What the task requires: In the listing that follows, retype every line from the first through the one containing "st([(x, edge_y(e, x)". Pictures are to be left out.
* begin *
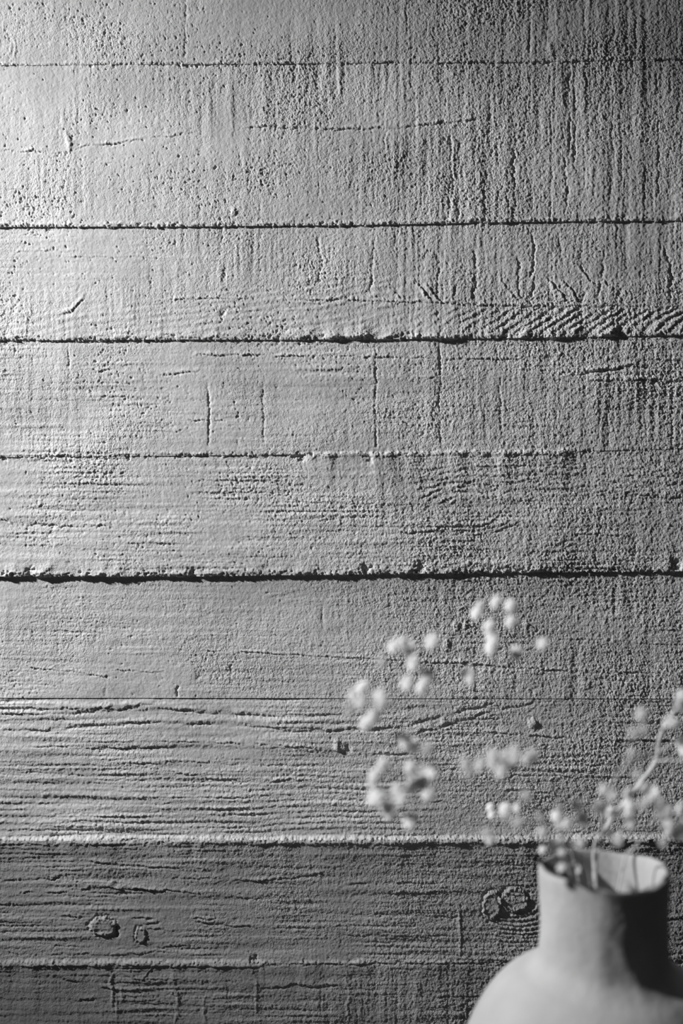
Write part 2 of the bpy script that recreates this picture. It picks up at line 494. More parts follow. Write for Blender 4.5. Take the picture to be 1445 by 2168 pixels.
# board 9
for P, ww, a in (([(440, 2045), (560, 2047)], 2, 1.2), ([(545, 2096), (620, 2085), (640, 2090), (720, 2086)], 2.6, 2.2), ([(880, 2106), (960, 2110), (1030, 2106)], 2.2, 2.0),
                 ([(120, 2070), (200, 2086), (260, 2100)], 3, 1.6), ([(150, 2120), (210, 2112), (260, 2100)], 3, 1.6), ([(200, 2045), (300, 2075), (330, 2045)], 3, 1.4)):
    st(P, w=ww, amp=a)
for x, y0, y1, a in ((236, 2050, 2168, 1.8), (245, 2100, 2168, 1.2), (372, 2050, 2168, 1.8), (365, 2050, 2110, 1.4), (540, 2060, 2168, 1.6), (735, 2050, 2168, 1.4), (880, 2070, 2168, 1.4), (255, 2050, 2140, 1.3), (430, 2060, 2168, 1.0)):
    st([(x, y0), (x + 2, (y0 + y1) / 2), (x, y1)], w=2.6, amp=a, kind='ridge', vertical=True, jit=1.4)


# --- board edges: ridges of cement that ran into the joints, crumbled lips, sharp drops
def along(e, x0, x1, amp, w, kind, off=0.0, jit=1.4, breakup=0.5, fade=18):
    xs = np.linspace(x0, x1, 14)
    st([(x, edge_y(e, x) + off) for x in xs], w=w, amp=amp, kind=kind, jit=jit, breakup=breakup, fade=fade)


along(0, -60, 1500, 1.5, 2.0, 'ridge', -3, 0.6, 0.4)
along(0, 300, 1500, 1.6, 1.6, 'groove', 2, 1.0, 0.9)
along(1, -60, 1175, 1.6, 3.0, 'ridge', -5, 1.2)
along(1, 1230, 1500, 1.2, 3.0, 'ridge', -4, 1.2)
along(2, -60, 640, 1.4, 3.0, 'shelf', -5, 1.5)
along(2, 600, 1310, 4.0, 6.0, 'shelf', -5, 2.2, 0.6)
along(2, 1370, 1500, 3.4, 4.0, 'shelf', -3, 1.0)
along(3, -60, 460, 1.4, 2.2, 'ridge', -5, 1.0)
along(3, 620, 1235, 6.5, 6.5, 'ledge', 0, 0.6, 0.2, 40)
along(3, 450, 660, 1.5, 2.6, 'shelf', 0, 1.2)
along(4, -60, 1500, 2.4, 5.0, 'shelf', -6, 2.4, 0.6)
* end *
Response to the task:
Write part 2 of the bpy script that recreates this picture. It picks up at line 494. More parts follow. Write for Blender 4.5. Take the picture to be 1445 by 2168 pixels.
# board 9
for P, ww, a in (([(440, 2045), (560, 2047)], 2, 1.2), ([(545, 2096), (620, 2085), (640, 2090), (720, 2086)], 2.6, 2.2), ([(880, 2106), (960, 2110), (1030, 2106)], 2.2, 2.0),
                 ([(120, 2070), (200, 2086), (260, 2100)], 3, 1.6), ([(150, 2120), (210, 2112), (260, 2100)], 3, 1.6), ([(200, 2045), (300, 2075), (330, 2045)], 3, 1.4)):
    st(P, w=ww, amp=a)
for x, y0, y1, a in ((236, 2050, 2168, 1.8), (245, 2100, 2168, 1.2), (372, 2050, 2168, 1.8), (365, 2050, 2110, 1.4), (540, 2060, 2168, 1.6), (735, 2050, 2168, 1.4), (880, 2070, 2168, 1.4), (255, 2050, 2140, 1.3), (430, 2060, 2168, 1.0)):
    st([(x, y0), (x + 2, (y0 + y1) / 2), (x, y1)], w=2.6, amp=a, kind='ridge', vertical=True, jit=1.4)


# --- board edges: ridges of cement that ran into the joints, crumbled lips, sharp drops
def along(e, x0, x1, amp, w, kind, off=0.0, jit=1.4, breakup=0.5, fade=18):
    xs = np.linspace(x0, x1, 14)
    st([(x, edge_y(e, x) + off) for x in xs], w=w, amp=amp, kind=kind, jit=jit, breakup=breakup, fade=fade)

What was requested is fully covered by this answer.